RBI MPC Minutes Show Shift In Gears To Nurture Growth
The MPC cut the benchmark repo rate by 25 basis points earlier this month, while changing its neutral stance to accommodative.

Minutes of the last meeting of the Reserve Bank of India's monetary policy committee meeting reaffirmed the members' views to support domestic growth amid easing inflation.
"When consumer price inflation is decisively around its target rate of 4% and growth is still moderate and recovering, monetary policy needs to nurture domestic demand impulses to further increase the growth momentum", RBI Governor Sanjay Malhotra stated.
This is specially so amid an uncertain global environment, which has amplified downside risks to growth, he explained.
The MPC cut the benchmark repo rate by 25 basis points earlier this month, while changing its neutral stance to accommodative. This was the second cut in a row, bringing the rate to 6%.
The cut will bolster private consumption and support a revival in private corporate investment activity. Considering the evolving growth-inflation trajectories, monetary policy needs to be accommodative, according to Malhotra.
Deputy Governor Rajeshwar Rao also said while inflation outlook remains benign, GDP growth could face a downward pressure. "The recent waves of global uncertainty demand decisive policy support for growth."
Along with a rate cut, the MPC members also voted for a change in stance to accommodative from neutral.
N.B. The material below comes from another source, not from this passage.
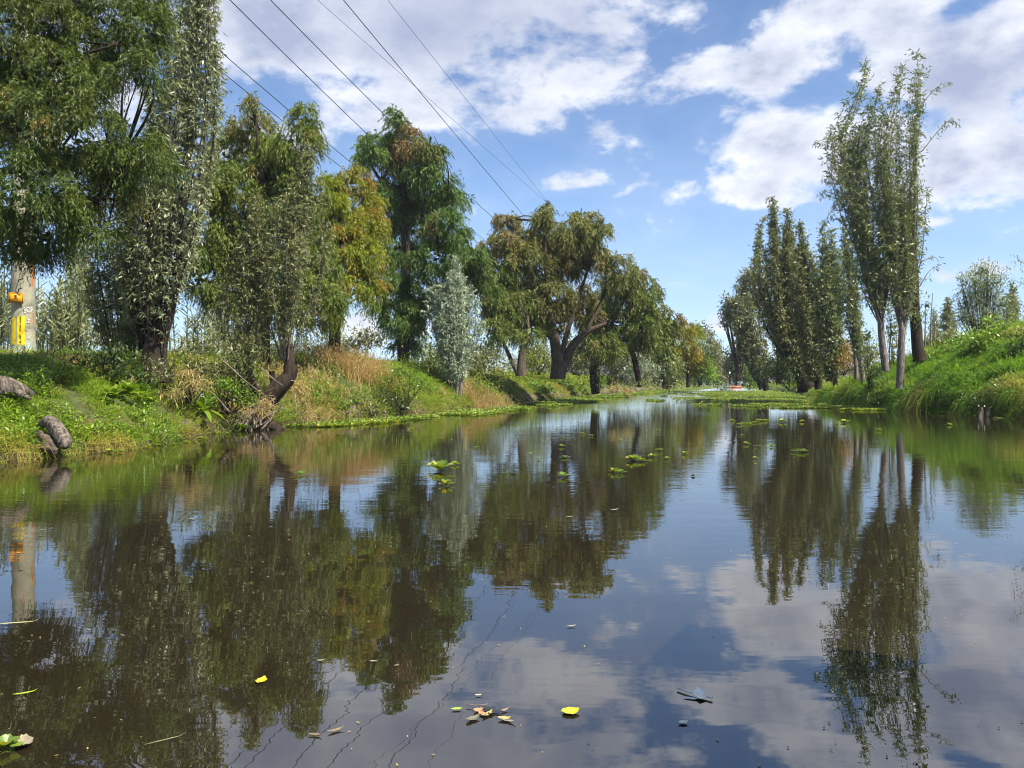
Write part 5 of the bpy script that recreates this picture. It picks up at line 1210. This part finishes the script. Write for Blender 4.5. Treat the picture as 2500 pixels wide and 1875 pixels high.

Executive Director Rajiv Ranjan said that, keeping in mind the evolving growth-inflation outlook, the change of stance to accommodative was best at this juncture.
The current uncertain global environment has enhanced monetary policy and interest rate uncertainty globally, creating frictions between markets and central banks on the one hand and across different segments of the market, which is detrimental to monetary policy transmission, according to Ranjan.
In this context, a change in stance to accommodative helps provide a clear signal for future rate action, thereby facilitating monetary transmission, he explained.
The change in stance indicates that the direction of policy rates going forward would be either a status quo or further easing, the governor had clarified while announcing the MPC's decision to change stance.
"The change in stance will also be consistent with the large liquidity infusion that we have been doing in the recent past to aid policy transmission in this easing cycle," Ranjan said.
MPC member Saugata Bhattacharya also voted for a change in stance but added that it did not provide guidance of a pre-determined policy-easing path.